The installment land contract is the instrument whereby the seller retains interest in the property by not conveying a deed. Foreclosure under this arrangement can sometimes be onerous and States including Maryland have enacted laws to protect the borrower. For example, in Maryland there is a 40% rule whereby the borrower who obtains an equity position of 40% can require the seller to convey a proper deed to the property.

The deed of trust instrument is somewhat different from a mortgage but has the exact same purpose or use. In Maryland, the deed of trust is the most commonly used instrument. The parties to the deed of trust are the borrower (trustor), the lender (beneficiary), and the third party (trustee). The borrower conveys title to the trustee which holds it in trust until the promissory note is paid in full. The title that the trustee holds is sometimes referred to as "naked title" or "bare title".

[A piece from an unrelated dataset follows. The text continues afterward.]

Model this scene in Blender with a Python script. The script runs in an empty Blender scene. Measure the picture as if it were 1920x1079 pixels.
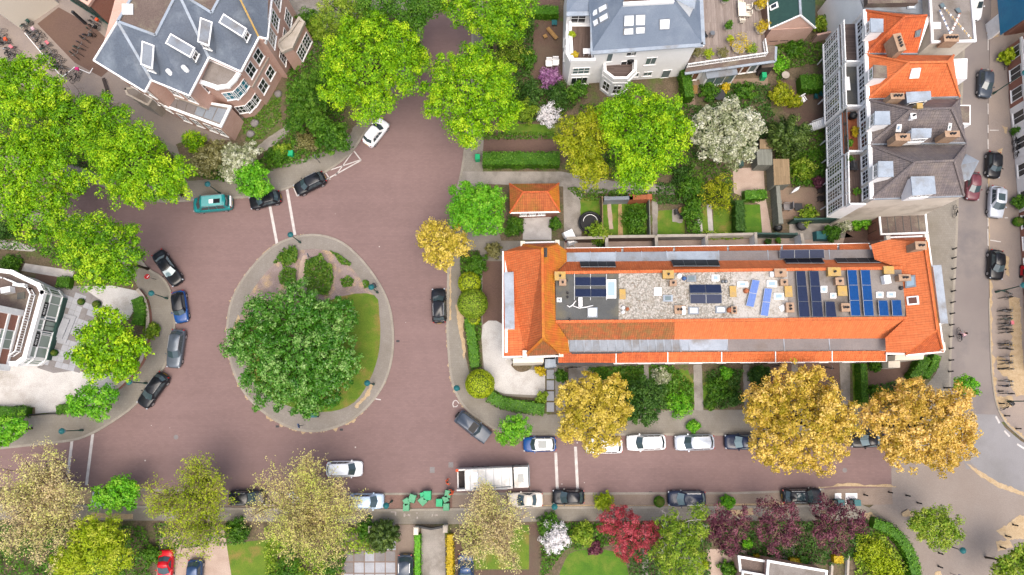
import bpy, bmesh, math, random
import numpy as np
from mathutils import Vector, Matrix
R = math.radians
rnd = random.Random(7)
NR = np.random.default_rng(11)
scene = bpy.context.scene
# ---------------------------------------------------------------- camera (drone, 24 mm equivalent, ten degrees off straight down)
TILT, HC, FPX = R(10.2), 84.0, 1280.0
cam_d = bpy.data.cameras.new('camera'); cam = bpy.data.objects.new('camera', cam_d)
scene.collection.objects.link(cam); scene.camera = cam
cam_d.sensor_width = 36; cam_d.lens = 24.0; cam_d.clip_start = 1; cam_d.clip_end = 2000
cam.location = (0, 0, HC); cam.rotation_euler = (TILT, 0, 0)
# ---------------------------------------------------------------- sky and sun (thin bright overcast)
SUN_EL, SUN_AZ = R(70), R(165)
world = bpy.data.worlds.new('World'); scene.world = world; world.use_nodes = True
wn = world.node_tree; wn.nodes.clear()
sky = wn.nodes.new('ShaderNodeTexSky'); sky.sky_type = 'NISHITA'; sky.sun_disc = False
sky.sun_elevation = SUN_EL; sky.sun_rotation = SUN_AZ; sky.dust_density = 6.0; sky.air_density = 1.0; sky.ozone_density = 0.6
bg = wn.nodes.new('ShaderNodeBackground'); bg.inputs['Strength'].default_value = 0.15
wo = wn.nodes.new('ShaderNodeOutputWorld')
wn.links.new(sky.outputs[0], bg.inputs['Color']); wn.links.new(bg.outputs[0], wo.inputs['Surface'])
sun_d = bpy.data.lights.new('sun', 'SUN'); sun_d.energy = 1.5; sun_d.angle = R(55); sun_d.color = (1.0, 0.95, 0.87)
sun = bpy.data.objects.new('sun', sun_d); scene.collection.objects.link(sun)
sun.rotation_euler = (R(90) - SUN_EL, 0, math.pi - SUN_AZ)
scene.view_settings.view_transform = 'Standard'; scene.view_settings.look = 'None'
scene.view_settings.gamma = 1.0; scene.view_settings.exposure = 0.85
scene.cycles.max_bounces = 6; scene.cycles.transparent_max_bounces = 4
scene.cycles.use_denoising = True

# ---------------------------------------------------------------- photograph pixel -> place in the world
CT, ST = math.cos(TILT), math.sin(TILT)
def P(px, py, z=0.0):
    x = (px - 960) / FPX; y = (539.5 - py) / FPX
    s = (HC - z) / (CT - y * ST)
    return Vector((x * s, (y * CT + ST) * s, z))
def PP(px, py, pl):                       # pixel ray onto the plane through three points
    a, b, c_ = pl; n = (b - a).cross(c_ - a)
    d = P(px, py, 0) - Vector((0, 0, HC)); o = Vector((0, 0, HC))
    return o + d * ((a - o).dot(n) / d.dot(n))
def ppm(px, py, z=0.0): return 1.0 / (P(px + .5, py, z) - P(px - .5, py, z)).length
def PX(pts, z=0.0): return [P(p[0], p[1], z) for p in pts]

# ---------------------------------------------------------------- object helpers
COL = scene.collection
ORI = {}
def reg(o, parent=None, org=None):
    COL.objects.link(o)
    if parent is not None: o.parent = parent
    ORI[o.name] = org if org is not None else (ORI[parent.name] if parent is not None else Vector((0, 0, 0)))
    return o
def tag(o, label=None, cat=None, group=None, kind=None):
    if label: o['label'] = label
    if cat: o['category'] = cat
    if group: o['group'] = group
    if kind: o['kind'] = kind
    return o
def thing(name, label, cat, loc, rz=0, group=None):
    o = bpy.data.objects.new(name, None); o.empty_display_size = .3
    loc = Vector(loc); reg(o, None, loc); o.location = loc; o.rotation_euler = (0, 0, rz)
    return tag(o, label, cat, group)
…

Upon default, the trustee is instructed to utilize the "power of sale" clause always included in a deed of trust and to sell the property without the necessity of going to court. A trustee can be an individual or corporation, however, a corporation trustee is generally more reliable. The power of sale clause gives the trustee the right to foreclose and sell the property and convey ownership to the purchaser. However, this does not mean that the trustee might not want to use a judicial foreclosure in certain circumstances. This may be when there are several parties involved and/or multiple mortgages or liens on a property that must be satisfied.

When the promissory note is satisfied, the lender sends the note, and deed of trust to the trustee instead of the borrower. This includes a "request for reconveyance" whereby the trustee conveys all interest to the borrower or issues a release deed.

The power of sale foreclosure is strictly construed by law and must be complied with as follows:

  1. Default must be proved
  2. Public record notice
  3. All waiting periods complied with
  4. Public advertising of public auction
  5. Properly held public auction must be held
  6. Trustee deed used to transfer title

As is the case with any foreclosure sale the proceeds first pay the expenses of the sale, then the lender, then junior claims and if there is any amount left over it goes to the borrower.

The key advantages to a deed of trust are as follows:

  1. Upon default the lender can direct the trustee to take possession and protect the property from waste.
  2. Foreclosure can take place promptly.
  3. The power of sale clause is faster and less expensive than a court proceeding.
  4. The trustee himself has the right to convey title after a foreclosure sale.
  5. So long as the power of sale provisions and local laws are followed, the statutory equity of redemption is cut off subsequent to a proper sale.